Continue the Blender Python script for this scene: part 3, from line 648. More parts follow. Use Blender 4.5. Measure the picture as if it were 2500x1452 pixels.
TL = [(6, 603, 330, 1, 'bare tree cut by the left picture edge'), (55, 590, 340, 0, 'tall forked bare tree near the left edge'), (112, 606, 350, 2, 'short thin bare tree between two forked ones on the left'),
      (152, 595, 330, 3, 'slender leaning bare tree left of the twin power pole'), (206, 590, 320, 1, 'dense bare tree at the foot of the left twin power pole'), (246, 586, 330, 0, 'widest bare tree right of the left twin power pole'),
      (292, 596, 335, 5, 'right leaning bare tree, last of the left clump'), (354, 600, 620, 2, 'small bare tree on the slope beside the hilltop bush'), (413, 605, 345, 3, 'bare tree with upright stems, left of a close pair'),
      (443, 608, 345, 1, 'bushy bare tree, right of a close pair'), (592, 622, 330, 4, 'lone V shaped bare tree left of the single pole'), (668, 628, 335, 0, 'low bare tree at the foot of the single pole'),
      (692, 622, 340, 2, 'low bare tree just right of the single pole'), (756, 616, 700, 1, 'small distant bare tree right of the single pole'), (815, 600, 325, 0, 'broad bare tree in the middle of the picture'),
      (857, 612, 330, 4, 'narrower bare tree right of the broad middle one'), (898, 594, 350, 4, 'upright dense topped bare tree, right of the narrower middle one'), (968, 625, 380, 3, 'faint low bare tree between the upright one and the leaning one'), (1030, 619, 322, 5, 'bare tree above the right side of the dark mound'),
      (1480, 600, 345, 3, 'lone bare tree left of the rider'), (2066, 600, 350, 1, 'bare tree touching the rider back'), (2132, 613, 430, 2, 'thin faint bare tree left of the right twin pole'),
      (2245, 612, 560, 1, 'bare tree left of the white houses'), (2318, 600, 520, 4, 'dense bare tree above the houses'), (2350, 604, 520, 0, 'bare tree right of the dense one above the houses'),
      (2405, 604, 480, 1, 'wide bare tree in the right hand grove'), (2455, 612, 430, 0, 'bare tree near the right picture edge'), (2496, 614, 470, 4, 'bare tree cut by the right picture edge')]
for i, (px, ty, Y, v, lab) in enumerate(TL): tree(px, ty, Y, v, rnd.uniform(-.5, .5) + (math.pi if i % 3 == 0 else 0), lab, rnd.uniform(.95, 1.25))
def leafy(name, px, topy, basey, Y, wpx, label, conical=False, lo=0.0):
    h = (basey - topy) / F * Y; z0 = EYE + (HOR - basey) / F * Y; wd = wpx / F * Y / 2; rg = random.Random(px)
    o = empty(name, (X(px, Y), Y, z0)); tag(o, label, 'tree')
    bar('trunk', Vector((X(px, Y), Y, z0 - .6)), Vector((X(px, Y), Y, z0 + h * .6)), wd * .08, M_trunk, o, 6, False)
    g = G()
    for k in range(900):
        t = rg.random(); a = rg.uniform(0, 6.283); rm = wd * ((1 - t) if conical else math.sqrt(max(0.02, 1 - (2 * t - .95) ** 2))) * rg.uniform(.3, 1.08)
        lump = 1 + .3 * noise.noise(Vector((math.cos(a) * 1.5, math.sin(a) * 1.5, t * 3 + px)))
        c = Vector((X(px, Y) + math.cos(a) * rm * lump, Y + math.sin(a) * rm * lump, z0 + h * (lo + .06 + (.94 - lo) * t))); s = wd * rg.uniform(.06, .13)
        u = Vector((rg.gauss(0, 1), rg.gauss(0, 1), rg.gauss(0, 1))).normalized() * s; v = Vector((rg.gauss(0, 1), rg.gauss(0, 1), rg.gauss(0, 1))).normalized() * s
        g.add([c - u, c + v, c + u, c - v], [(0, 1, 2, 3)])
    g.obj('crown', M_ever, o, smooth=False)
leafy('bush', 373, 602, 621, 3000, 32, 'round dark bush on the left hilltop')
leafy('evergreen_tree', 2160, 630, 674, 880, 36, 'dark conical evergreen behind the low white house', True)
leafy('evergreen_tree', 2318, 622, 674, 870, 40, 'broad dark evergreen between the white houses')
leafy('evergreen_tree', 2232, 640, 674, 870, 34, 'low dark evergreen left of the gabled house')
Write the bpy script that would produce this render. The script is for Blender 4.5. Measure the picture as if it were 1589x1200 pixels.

==========

Exercise instructions: Set down all of the records shown above once more, exactly.

Solution to the exercise:
Continue the Blender Python script for this scene: part 3, from line 648. More parts follow. Use Blender 4.5. Measure the picture as if it were 2500x1452 pixels.
TL = [(6, 603, 330, 1, 'bare tree cut by the left picture edge'), (55, 590, 340, 0, 'tall forked bare tree near the left edge'), (112, 606, 350, 2, 'short thin bare tree between two forked ones on the left'),
      (152, 595, 330, 3, 'slender leaning bare tree left of the twin power pole'), (206, 590, 320, 1, 'dense bare tree at the foot of the left twin power pole'), (246, 586, 330, 0, 'widest bare tree right of the left twin power pole'),
      (292, 596, 335, 5, 'right leaning bare tree, last of the left clump'), (354, 600, 620, 2, 'small bare tree on the slope beside the hilltop bush'), (413, 605, 345, 3, 'bare tree with upright stems, left of a close pair'),
      (443, 608, 345, 1, 'bushy bare tree, right of a close pair'), (592, 622, 330, 4, 'lone V shaped bare tree left of the single pole'), (668, 628, 335, 0, 'low bare tree at the foot of the single pole'),
      (692, 622, 340, 2, 'low bare tree just right of the single pole'), (756, 616, 700, 1, 'small distant bare tree right of the single pole'), (815, 600, 325, 0, 'broad bare tree in the middle of the picture'),
      (857, 612, 330, 4, 'narrower bare tree right of the broad middle one'), (898, 594, 350, 4, 'upright dense topped bare tree, right of the narrower middle one'), (968, 625, 380, 3, 'faint low bare tree between the upright one and the leaning one'), (1030, 619, 322, 5, 'bare tree above the right side of the dark mound'),
      (1480, 600, 345, 3, 'lone bare tree left of the rider'), (2066, 600, 350, 1, 'bare tree touching the rider back'), (2132, 613, 430, 2, 'thin faint bare tree left of the right twin pole'),
      (2245, 612, 560, 1, 'bare tree left of the white houses'), (2318, 600, 520, 4, 'dense bare tree above the houses'), (2350, 604, 520, 0, 'bare tree right of the dense one above the houses'),
      (2405, 604, 480, 1, 'wide bare tree in the right hand grove'), (2455, 612, 430, 0, 'bare tree near the right picture edge'), (2496, 614, 470, 4, 'bare tree cut by the right picture edge')]
for i, (px, ty, Y, v, lab) in enumerate(TL): tree(px, ty, Y, v, rnd.uniform(-.5, .5) + (math.pi if i % 3 == 0 else 0), lab, rnd.uniform(.95, 1.25))
def leafy(name, px, topy, basey, Y, wpx, label, conical=False, lo=0.0):
    h = (basey - topy) / F * Y; z0 = EYE + (HOR - basey) / F * Y; wd = wpx / F * Y / 2; rg = random.Random(px)
    o = empty(name, (X(px, Y), Y, z0)); tag(o, label, 'tree')
    bar('trunk', Vector((X(px, Y), Y, z0 - .6)), Vector((X(px, Y), Y, z0 + h * .6)), wd * .08, M_trunk, o, 6, False)
    g = G()
    for k in range(900):
        t = rg.random(); a = rg.uniform(0, 6.283); rm = wd * ((1 - t) if conical else math.sqrt(max(0.02, 1 - (2 * t - .95) ** 2))) * rg.uniform(.3, 1.08)
        lump = 1 + .3 * noise.noise(Vector((math.cos(a) * 1.5, math.sin(a) * 1.5, t * 3 + px)))
        c = Vector((X(px, Y) + math.cos(a) * rm * lump, Y + math.sin(a) * rm * lump, z0 + h * (lo + .06 + (.94 - lo) * t))); s = wd * rg.uniform(.06, .13)
        u = Vector((rg.gauss(0, 1), rg.gauss(0, 1), rg.gauss(0, 1))).normalized() * s; v = Vector((rg.gauss(0, 1), rg.gauss(0, 1), rg.gauss(0, 1))).normalized() * s
        g.add([c - u, c + v, c + u, c - v], [(0, 1, 2, 3)])
    g.obj('crown', M_ever, o, smooth=False)
leafy('bush', 373, 602, 621, 3000, 32, 'round dark bush on the left hilltop')
leafy('evergreen_tree', 2160, 630, 674, 880, 36, 'dark conical evergreen behind the low white house', True)
leafy('evergreen_tree', 2318, 622, 674, 870, 40, 'broad dark evergreen between the white houses')
leafy('evergreen_tree', 2232, 640, 674, 870, 34, 'low dark evergreen left of the gabled house')
Write the bpy script that would produce this render. The script is for Blender 4.5. Measure the picture as if it were 1589x1200 pixels.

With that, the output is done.